I still don’t see the difference

This is really nice and all. But from my imperative programmer brain’s perspective, is it really that different? If I didn’t take this journey to figure out why functional programming is like this, won’t I be able to write anything in any possible functional programming language? And yes, for sure my brain will be able to. But here is the fun part. What our brain learns implicitly is really hard to explain using the same brain. Otherwise, machine learning will be a piece of cake. My point was to actually try to “know” it, not get habituated to it. Thus when I encounter a problem I can deduce a solution through what I know rather than just plugging constructs I have seen.

Still, I need an answer. Where is the difference? I still see inputs and outputs. Nothing else. My imperative programmer brain is quite right here, we assign a value to a variable and the function returns a result. 

Now, wait a minute and lets see a bit into the word variable and assign. The word variable and assign points to the fact where we use the variable as a placeholder for the actual value . And the concept of assigningvalue to a variable points to the concept of storing something in that placeholder. Is it the same here? No. Mathematical methods don’t imply placeholders. It creates a mapping and generalizes that mapping. So saying add1 5 is not assigning 5 to x. It is actually binding 5 to x. The process of binding is not reusing add1add1 5 is pointing to a method binding that says when I’m invoked you will end up in the range.  It looks really the same but it is not. Think of basically doing a string replace where the x is replaced with 5.

Hopefully now you will see more reasons reinforcing immutability. And thus the function name,  add1 is not a reusable construct for the function. It’s just a shortcut expression for the range it returns. We are replacing a function value, not the function!

To sum it up the generic function value signature is 

val functionName : domain -> range

So, here’s a trick question. How do we define constants then? The answer is writing a function where the range is just the value from any possible domain. 🙂

The motivation behind starting to write again while I learn something goes straight to Chris Smith. He wrote Programming F# and his MSDN blog while he was writing F# is found here. They are highly entertaining and please don’t refrain yourself from looking into them. According to him it is one of the best ways to learn a language and I kind of agree with him despite the fact I lost the courage or interest to do that regularly before.
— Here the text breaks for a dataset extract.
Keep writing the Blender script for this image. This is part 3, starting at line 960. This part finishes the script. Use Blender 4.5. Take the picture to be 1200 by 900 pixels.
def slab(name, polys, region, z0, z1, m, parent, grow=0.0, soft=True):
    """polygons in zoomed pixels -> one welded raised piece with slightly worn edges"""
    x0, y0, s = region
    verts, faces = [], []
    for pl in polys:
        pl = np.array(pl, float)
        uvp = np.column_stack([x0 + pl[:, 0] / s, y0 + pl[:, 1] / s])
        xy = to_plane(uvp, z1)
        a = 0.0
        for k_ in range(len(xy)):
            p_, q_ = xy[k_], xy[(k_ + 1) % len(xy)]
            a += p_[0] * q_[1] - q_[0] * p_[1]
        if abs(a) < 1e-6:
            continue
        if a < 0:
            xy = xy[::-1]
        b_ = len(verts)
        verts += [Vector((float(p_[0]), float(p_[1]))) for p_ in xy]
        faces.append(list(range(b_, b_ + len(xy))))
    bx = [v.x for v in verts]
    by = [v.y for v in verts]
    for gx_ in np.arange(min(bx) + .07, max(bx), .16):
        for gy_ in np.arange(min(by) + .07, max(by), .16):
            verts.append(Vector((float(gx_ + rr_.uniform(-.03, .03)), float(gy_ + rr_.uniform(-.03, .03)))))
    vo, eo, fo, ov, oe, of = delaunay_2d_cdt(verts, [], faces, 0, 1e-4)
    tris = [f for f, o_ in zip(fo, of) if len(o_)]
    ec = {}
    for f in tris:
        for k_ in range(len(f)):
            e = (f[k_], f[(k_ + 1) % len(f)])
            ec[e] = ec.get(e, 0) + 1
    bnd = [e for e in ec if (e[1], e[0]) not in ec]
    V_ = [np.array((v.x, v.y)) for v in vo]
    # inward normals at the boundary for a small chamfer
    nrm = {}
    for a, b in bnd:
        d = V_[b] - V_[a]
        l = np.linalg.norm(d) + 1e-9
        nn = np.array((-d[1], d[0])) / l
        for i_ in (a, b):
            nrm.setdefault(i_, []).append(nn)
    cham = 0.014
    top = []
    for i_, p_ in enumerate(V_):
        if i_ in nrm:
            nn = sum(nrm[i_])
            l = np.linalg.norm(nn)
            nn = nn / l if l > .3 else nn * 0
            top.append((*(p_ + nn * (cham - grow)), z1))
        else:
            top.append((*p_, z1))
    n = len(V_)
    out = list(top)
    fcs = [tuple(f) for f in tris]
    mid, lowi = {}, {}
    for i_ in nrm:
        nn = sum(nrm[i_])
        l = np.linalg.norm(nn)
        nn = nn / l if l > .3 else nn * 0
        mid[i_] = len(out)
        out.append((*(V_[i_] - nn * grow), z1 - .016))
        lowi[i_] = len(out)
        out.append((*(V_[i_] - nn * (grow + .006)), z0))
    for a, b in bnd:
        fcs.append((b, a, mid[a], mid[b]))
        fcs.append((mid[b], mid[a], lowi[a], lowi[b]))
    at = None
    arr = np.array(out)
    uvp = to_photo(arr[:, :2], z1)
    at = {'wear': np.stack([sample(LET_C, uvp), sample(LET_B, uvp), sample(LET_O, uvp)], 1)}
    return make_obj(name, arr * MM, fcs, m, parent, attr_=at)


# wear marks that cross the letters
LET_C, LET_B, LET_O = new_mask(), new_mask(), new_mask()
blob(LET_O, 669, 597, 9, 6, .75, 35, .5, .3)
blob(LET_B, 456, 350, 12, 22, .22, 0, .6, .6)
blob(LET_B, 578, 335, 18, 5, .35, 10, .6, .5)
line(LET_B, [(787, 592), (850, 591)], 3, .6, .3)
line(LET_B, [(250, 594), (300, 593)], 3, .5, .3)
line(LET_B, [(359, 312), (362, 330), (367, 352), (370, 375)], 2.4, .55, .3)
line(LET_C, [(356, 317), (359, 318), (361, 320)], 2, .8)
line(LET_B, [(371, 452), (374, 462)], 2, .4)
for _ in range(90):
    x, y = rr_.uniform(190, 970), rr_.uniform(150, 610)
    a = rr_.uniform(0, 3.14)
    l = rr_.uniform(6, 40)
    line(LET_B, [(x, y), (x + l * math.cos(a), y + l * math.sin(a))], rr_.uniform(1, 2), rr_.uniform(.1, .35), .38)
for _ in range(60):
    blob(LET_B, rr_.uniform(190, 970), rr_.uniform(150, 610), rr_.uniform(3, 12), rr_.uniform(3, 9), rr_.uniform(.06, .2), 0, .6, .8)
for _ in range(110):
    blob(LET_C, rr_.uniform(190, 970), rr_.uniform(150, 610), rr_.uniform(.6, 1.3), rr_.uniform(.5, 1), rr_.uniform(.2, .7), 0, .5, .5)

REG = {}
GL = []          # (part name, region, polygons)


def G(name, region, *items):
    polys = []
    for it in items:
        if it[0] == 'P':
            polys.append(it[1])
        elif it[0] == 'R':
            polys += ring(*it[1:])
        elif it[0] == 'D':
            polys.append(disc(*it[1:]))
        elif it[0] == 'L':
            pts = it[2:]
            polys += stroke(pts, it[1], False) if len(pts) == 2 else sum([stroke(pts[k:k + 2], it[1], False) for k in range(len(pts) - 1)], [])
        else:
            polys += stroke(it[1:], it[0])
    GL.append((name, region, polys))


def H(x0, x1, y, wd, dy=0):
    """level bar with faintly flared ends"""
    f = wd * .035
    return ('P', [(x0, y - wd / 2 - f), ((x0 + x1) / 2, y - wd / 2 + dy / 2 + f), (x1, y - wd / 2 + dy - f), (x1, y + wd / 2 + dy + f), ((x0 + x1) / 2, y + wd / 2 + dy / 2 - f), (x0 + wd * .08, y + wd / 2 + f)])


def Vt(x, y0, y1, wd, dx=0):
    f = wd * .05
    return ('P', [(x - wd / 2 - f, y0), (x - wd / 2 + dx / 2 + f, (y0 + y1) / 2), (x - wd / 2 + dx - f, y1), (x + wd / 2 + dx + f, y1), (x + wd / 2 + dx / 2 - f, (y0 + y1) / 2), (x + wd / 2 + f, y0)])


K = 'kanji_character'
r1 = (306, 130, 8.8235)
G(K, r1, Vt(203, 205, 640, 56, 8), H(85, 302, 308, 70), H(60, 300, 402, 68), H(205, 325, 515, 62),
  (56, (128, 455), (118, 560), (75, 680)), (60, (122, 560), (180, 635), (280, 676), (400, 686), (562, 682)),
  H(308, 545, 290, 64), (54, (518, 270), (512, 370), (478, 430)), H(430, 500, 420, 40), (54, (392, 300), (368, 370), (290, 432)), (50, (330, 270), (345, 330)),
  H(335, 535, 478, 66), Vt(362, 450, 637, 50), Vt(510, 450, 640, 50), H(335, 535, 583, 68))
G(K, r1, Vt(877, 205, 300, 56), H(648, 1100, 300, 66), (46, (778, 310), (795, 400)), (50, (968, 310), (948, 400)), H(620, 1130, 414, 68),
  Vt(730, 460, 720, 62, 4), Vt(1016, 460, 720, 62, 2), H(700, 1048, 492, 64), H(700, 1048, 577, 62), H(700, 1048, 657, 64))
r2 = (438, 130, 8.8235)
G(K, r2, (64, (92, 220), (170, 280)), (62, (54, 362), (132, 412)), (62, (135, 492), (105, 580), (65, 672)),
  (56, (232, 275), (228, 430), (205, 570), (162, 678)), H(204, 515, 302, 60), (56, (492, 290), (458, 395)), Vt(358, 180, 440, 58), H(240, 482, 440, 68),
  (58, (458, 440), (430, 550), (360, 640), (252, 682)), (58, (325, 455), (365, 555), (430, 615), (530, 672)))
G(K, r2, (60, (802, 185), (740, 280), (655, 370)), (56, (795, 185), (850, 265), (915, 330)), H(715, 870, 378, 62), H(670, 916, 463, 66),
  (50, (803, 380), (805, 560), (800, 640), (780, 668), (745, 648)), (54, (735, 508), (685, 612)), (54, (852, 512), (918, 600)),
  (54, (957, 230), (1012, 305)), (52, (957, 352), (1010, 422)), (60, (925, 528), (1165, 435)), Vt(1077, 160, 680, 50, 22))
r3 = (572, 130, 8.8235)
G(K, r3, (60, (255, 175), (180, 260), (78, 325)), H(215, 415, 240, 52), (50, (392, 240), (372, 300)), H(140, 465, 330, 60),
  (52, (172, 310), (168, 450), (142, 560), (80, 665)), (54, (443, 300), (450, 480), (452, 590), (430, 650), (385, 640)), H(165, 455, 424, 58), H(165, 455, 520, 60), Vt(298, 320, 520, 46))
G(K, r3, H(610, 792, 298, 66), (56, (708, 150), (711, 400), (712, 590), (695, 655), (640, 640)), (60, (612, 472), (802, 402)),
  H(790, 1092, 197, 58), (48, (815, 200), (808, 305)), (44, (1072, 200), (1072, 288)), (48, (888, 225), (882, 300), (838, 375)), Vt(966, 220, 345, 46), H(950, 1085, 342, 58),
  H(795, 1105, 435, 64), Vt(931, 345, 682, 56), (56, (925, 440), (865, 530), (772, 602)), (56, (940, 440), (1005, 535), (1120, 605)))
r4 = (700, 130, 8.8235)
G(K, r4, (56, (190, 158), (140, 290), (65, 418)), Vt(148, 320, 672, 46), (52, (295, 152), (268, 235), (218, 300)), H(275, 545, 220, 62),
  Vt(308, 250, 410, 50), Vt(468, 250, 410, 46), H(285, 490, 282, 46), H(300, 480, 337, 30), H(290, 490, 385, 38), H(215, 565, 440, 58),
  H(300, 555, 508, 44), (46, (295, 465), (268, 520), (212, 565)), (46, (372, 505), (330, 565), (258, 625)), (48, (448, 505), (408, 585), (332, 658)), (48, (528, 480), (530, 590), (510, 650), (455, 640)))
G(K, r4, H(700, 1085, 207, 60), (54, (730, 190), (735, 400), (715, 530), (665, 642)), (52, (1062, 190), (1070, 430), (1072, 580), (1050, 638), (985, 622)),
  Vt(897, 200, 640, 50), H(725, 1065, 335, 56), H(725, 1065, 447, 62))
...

I also found Learn X in Y Minutes very very fun to have a blind date with a number of programming languages. If I ever get to talk about Scala (that depends on me having time to learn it), I will definitely talk more about this website.

The resources for this blog are taken from:

  1. F# for fun and profit
  2. Learn X in Y Minutes

Hope this was entertaining albeit it comprises of boring details! I intend to write a dummies note onthe church-turing hypothesis which essentially blossomed into lambda calculus. Functional Programming is almost directly derived from it. But, it all depends on how much time I will possibly have to cover that. Until then, see ya.